Near Oxford, England, a stalwart battalion stretches several miles across the landscape. It’s been there for centuries, rooted, quite literally, in the ground—the troops are oak trees. They guard Blenheim Palace, which was a gift to John Churchill, England’s first Duke of Marlborough. His forces defeated the French in 1704 during the War of Spanish Succession. Legend has it, the trees were planted en bataille, as if honoring Churchill’s victorious regiment, says photographer Simon Norfolk. He read the tale in a guidebook (though no hard evidence supports it).
See this article's accompanying photo gallery
Norfolk shot the arboreal soldier above and several of its compatriots while on assignment for the Historic Houses Association’s 25th anniversary (the palace is a World Heritage Site). “I’m very interested in anything to do with military structures and military traces left on the landscape,” he says, and the phalanx of trees struck a chord. Coveted for their strength, “Oak trees were [once] the basis of the British Navy,” says Norfolk. “[They] were kind of like the Kevlar of their year.” But insatiable hunger for shipbuilding material in the early 19th century threatened England’s oak supply at a crucial time—during war with Napoleon. “Suddenly, Britain was naked,” he says. An effort to plant trees followed—and some of Blenheim’s oaks might have been donated as lumber—but by the time the saplings matured, ship construction required iron, not wood. The trees were thus left to nature.

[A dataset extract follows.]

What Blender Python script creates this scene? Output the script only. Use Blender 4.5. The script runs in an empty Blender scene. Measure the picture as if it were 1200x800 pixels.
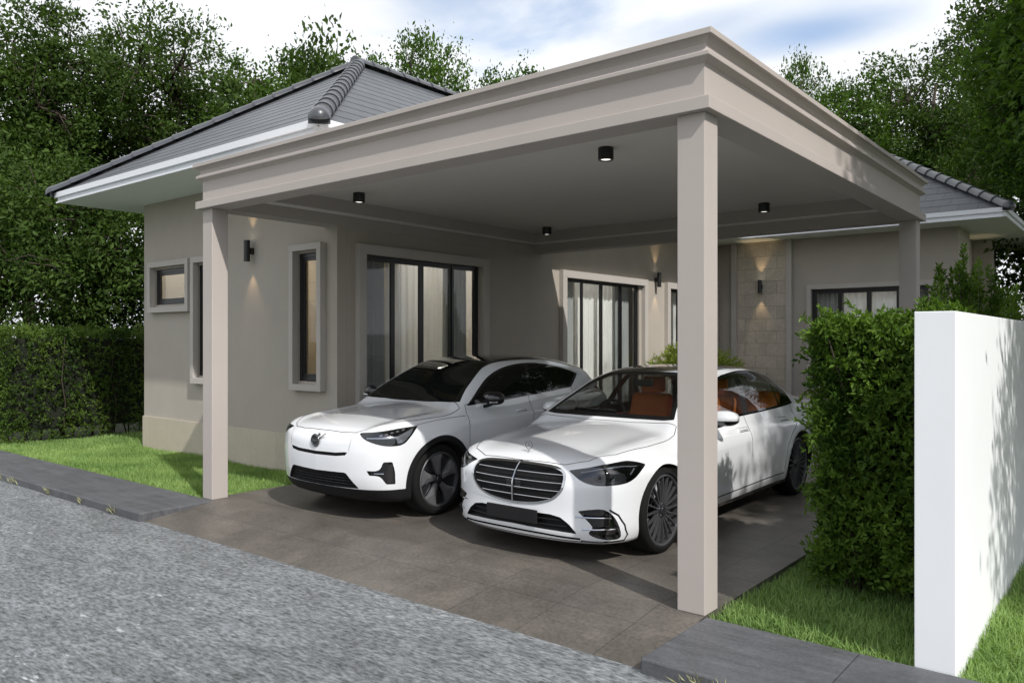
import bpy, bmesh, math, random
import numpy as np
from mathutils import Vector, Matrix
random.seed(7)
rng = np.random.default_rng(11)
scene = bpy.context.scene
COL = scene.collection
PI = math.pi

# ------------------------------------------------------------------ objects
def link(o, parent=None):
    COL.objects.link(o)
    if parent is not None:
        o.parent = parent
    return o

def tag(o, label=None, cat=None, group=None, kind=None):
    if label: o['label'] = label
    if cat: o['category'] = cat
    if group: o['group'] = group
    if kind: o['kind'] = kind
    return o

def thing(name, label, cat, loc=(0, 0, 0), rz=0.0, group=None):
    o = bpy.data.objects.new(name, None)
    o.empty_display_size = 0.2
    link(o)
    o.location = loc
    o.rotation_euler = (0, 0, rz)
    return tag(o, label, cat, group)

def copy_tree(o, parent=None):
    c = o.copy()
    COL.objects.link(c)
    c.parent = parent
    for ch in list(o.children):
        copy_tree(ch, c)
    return c

def mesh_np(name, V, F, mat, parent=None, smooth=False, normals=None):
    """V (n,3) array, F (m,k) int array of equal-length polygons"""
    V = np.asarray(V, np.float32); F = np.asarray(F, np.int32)
    me = bpy.data.meshes.new(name)
    n, k = F.shape
    me.vertices.add(len(V)); me.vertices.foreach_set('co', V.ravel())
    me.loops.add(n * k); me.loops.foreach_set('vertex_index', F.ravel())
    me.polygons.add(n)
    me.polygons.foreach_set('loop_start', np.arange(0, n * k, k, dtype=np.int32))
    me.polygons.foreach_set('use_smooth', np.full(n, smooth))
    me.update(calc_edges=True)
    if normals is not None:
        me.normals_split_custom_set_from_vertices(np.asarray(normals, np.float32).tolist())
    if mat is not None: me.materials.append(mat)
    o = bpy.data.objects.new(name, me)
    return link(o, parent)

class MB:
    """collects shapes for one mesh"""
    def __init__(s): s.v = []; s.f = []
    def add(s, vs, fs):
        b = len(s.v); s.v += [tuple(v) for v in vs]; s.f += [tuple(i + b for i in f) for f in fs]
        return s
    def box(s, x0, x1, y0, y1, z0, z1):
        return s.add([(x0,y0,z0),(x1,y0,z0),(x1,y1,z0),(x0,y1,z0),(x0,y0,z1),(x1,y0,z1),(x1,y1,z1),(x0,y1,z1)],
                     [(0,3,2,1),(4,5,6,7),(0,1,5,4),(1,2,6,5),(2,3,7,6),(3,0,4,7)])
    def prism(s, poly, ext):
        """poly: list of 3d points (planar), ext: vector"""
        n = len(poly); e = Vector(ext)
        a = [Vector(p) for p in poly]; b = [p + e for p in a]
        return s.add(a + b, [tuple(range(n))[::-1], tuple(range(n, 2*n))] + [(i, (i+1) % n, n+(i+1) % n, n+i) for i in range(n)])
    def tube(s, pts, rad, n=8, cap=True):
        pts = [Vector(p) for p in pts]
        if not hasattr(rad, '__len__'): rad = [rad] * len(pts)
        rings = []; ref = None
        for i, p in enumerate(pts):
            t = (pts[min(i+1, len(pts)-1)] - pts[max(i-1, 0)])
            t = t.normalized() if t.length > 1e-9 else Vector((0,0,1))
            if ref is None: ref = Vector((0,0,1)) if abs(t.z) < .9 else Vector((1,0,0))
            a = t.cross(ref)
            a = a.normalized() if a.length > 1e-6 else t.orthogonal().normalized()
            bb = t.cross(a).normalized(); ref = bb.cross(t) * 1.0 if False else ref
            rings.append([p + (a * math.cos(2*PI*k/n) + bb * math.sin(2*PI*k/n)) * rad[i] for k in range(n)])
        vs = [v for r in rings for v in r]; fs = []
        for i in range(len(rings)-1):
            for k in range(n):
                fs.append((i*n+k, i*n+(k+1) % n, (i+1)*n+(k+1) % n, (i+1)*n+k))
        if cap:
            fs.append(tuple(range(n))); fs.append(tuple((len(rings)-1)*n+k for k in range(n))[::-1])
        return s.add(vs, fs)
    def lathe(s, prof, n=32, axis='z', center=(0,0,0), closed=False):
        """prof: list of (r, h)"""
        c = Vector(center); vs = []
        for r, h in prof:
            for k in range(n):
                a = 2*PI*k/n; p = (r*math.cos(a), r*math.sin(a), h)
                if axis == 'x': p = (p[2], p[0], p[1])
                elif axis == 'y': p = (p[0], p[2], p[1])
                vs.append(c + Vector(p))
        m = len(prof); fs = []
        for i in range(m - 1 + (1 if closed else 0)):
            j = (i+1) % m
            for k in range(n):
                fs.append((i*n+k, i*n+(k+1) % n, j*n+(k+1) % n, j*n+k))
        if not closed:
            if prof[0][0] > 1e-5: fs.append(tuple(range(n))[::-1])
            if prof[-1][0] > 1e-5: fs.append(tuple((m-1)*n+k for k in range(n)))
        return s.add(vs, fs)
    def build(s, name, mat, parent=None, smooth=False, bevel=0, angle=None):
        me = bpy.data.meshes.new(name)
        me.from_pydata([tuple(v) for v in s.v], [], s.f)
        bm = bmesh.new(); bm.from_mesh(me)
        bmesh.ops.recalc_face_normals(bm, faces=bm.faces)
        bm.to_mesh(me); bm.free()
        if mat is not None: me.materials.append(mat)
        if smooth:
            me.polygons.foreach_set('use_smooth', [True]*len(me.polygons))
            me.set_sharp_from_angle(angle=math.radians(angle if angle else 40))
        o = bpy.data.objects.new(name, me)
        link(o, parent)
        if bevel:
            m = o.modifiers.new('bevel', 'BEVEL'); m.width = bevel; m.segments = 2; m.limit_method = 'ANGLE'; m.angle_limit = math.radians(40)
            m.harden_normals = False
        return o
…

To Norfolk, the palace’s oaks represent at once England’s great empire and its decline, “the last of the old vanguard still standing on the battlefield.” Encircled with ghostly Halloweenish fog (from a smoke bomb the photographer detonated) and starkly framed against an eerie twilight sky, the tree above writhes as if in pain, a circular hollow looking for all the world like a howling mouth. In autumn its twisted, leafless arms stretch toward—or in defiance of—heaven.